Newsletter: 15 October 2010

How’s your memory doing these days?

What a question! And an easy question it is. “Forgetting is a temporary loss of consciousness.” But what are the sorts of things we forget?

One of the most obvious is the answer to the question … Where?

Where did I put my … keys? glasses? watch? wallet?

The generally accepted solution to this problem is retracing your steps. Where did you have it last? Where did you see it last? Follow your footsteps backward.

How can we improve our memories?

By using them! That sounds so obvious, doesn’t it? Here’s an exercise you can try at any given point in the day. I use it as a technique in language learning and in speech training but its use is effective in our native languages as well: Stop whatever you’re doing and think about where you are, what you’re doing, who you’re with. Now think back to what you were doing just before the “now”… and before that .. and before that … until you get to some point such as waking up in the morning.

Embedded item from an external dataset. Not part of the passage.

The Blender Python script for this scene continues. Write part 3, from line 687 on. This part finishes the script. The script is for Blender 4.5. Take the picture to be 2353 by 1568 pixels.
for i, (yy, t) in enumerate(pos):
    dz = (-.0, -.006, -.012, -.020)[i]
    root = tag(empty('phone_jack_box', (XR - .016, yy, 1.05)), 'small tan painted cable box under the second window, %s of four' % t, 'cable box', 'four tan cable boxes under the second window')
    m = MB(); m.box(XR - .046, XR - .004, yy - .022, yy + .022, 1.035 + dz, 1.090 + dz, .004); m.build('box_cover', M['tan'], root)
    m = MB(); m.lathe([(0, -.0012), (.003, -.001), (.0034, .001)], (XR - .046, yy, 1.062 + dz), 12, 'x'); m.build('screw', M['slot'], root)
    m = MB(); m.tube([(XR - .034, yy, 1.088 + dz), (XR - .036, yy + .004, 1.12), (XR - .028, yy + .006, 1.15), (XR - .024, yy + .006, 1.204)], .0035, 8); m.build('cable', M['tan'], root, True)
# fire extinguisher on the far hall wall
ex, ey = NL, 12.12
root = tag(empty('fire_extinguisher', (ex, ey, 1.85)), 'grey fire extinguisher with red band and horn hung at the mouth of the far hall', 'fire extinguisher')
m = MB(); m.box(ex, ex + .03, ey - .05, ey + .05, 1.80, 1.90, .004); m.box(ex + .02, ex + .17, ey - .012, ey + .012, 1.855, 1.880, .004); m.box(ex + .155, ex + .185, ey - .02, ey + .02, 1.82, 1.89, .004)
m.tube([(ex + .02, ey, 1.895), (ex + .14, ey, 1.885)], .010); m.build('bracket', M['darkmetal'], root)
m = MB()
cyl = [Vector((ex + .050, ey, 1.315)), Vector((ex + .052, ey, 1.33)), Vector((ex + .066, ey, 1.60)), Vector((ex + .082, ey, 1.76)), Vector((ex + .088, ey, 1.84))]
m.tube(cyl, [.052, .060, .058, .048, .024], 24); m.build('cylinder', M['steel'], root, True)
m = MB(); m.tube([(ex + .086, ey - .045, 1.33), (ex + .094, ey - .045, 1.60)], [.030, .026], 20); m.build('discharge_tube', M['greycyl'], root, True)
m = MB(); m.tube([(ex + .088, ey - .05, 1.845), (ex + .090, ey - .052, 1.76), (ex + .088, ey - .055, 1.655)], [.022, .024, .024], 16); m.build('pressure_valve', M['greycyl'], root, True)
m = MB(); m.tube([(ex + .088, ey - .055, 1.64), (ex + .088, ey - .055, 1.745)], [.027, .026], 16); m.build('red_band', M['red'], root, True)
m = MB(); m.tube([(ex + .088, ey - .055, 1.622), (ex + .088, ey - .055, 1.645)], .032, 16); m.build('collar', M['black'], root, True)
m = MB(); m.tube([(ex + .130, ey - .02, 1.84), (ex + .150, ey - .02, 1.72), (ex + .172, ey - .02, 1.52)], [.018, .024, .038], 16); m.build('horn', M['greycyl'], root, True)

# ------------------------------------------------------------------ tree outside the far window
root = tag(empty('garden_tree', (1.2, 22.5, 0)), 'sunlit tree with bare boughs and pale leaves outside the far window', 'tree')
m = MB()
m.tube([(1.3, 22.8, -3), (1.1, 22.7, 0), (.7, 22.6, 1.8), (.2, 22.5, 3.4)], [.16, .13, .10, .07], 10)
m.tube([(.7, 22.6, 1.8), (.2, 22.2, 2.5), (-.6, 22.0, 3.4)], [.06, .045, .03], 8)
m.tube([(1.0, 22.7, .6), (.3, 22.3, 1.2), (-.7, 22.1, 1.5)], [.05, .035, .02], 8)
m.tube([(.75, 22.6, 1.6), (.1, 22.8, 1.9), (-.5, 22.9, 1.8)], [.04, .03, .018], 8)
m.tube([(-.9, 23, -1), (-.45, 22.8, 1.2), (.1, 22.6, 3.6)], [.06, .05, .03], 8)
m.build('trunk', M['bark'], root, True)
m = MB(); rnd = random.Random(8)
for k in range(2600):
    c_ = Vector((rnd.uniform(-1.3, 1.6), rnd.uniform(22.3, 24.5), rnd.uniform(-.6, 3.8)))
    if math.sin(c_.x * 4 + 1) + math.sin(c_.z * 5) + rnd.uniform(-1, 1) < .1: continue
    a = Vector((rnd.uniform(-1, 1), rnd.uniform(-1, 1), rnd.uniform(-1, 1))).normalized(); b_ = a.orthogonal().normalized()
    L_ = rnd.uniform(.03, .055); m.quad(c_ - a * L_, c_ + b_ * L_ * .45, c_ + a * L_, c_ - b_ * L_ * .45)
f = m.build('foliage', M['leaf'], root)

Remembering has to do with the past.

Being conscious of the past … is a real memory trainer.

Try reviewing your day before you fall asleep! Backwards. You’ll be amazed at how extraordinarily rich it was. If there was a particular moment you want to recall, think of the environment, the colors, the scents, the details and the overall picture. We perceive SO much!! Unconsciously. Bringing it up front, so to speak, shows us how much we really did observe.

The incredible side effect of this exercise is that, by reviewing events, we put words and images together. And we improve our vocabularies by activating passive, latent knowledge.

There’s another wonderful advantage to being conscious of everything that’s happened: Not only can we learn from … our mistakes, the human mind is perfectly capable of … a selective memory. We can choose to forget! What in computer lingo is called “deleting” … or what used to be called “erasing.”

Have a wonderful weekend … and may it be a happily memorable one!

Maybe with … A glass of wine …

And thanks for reading The Paris Savannah Connection.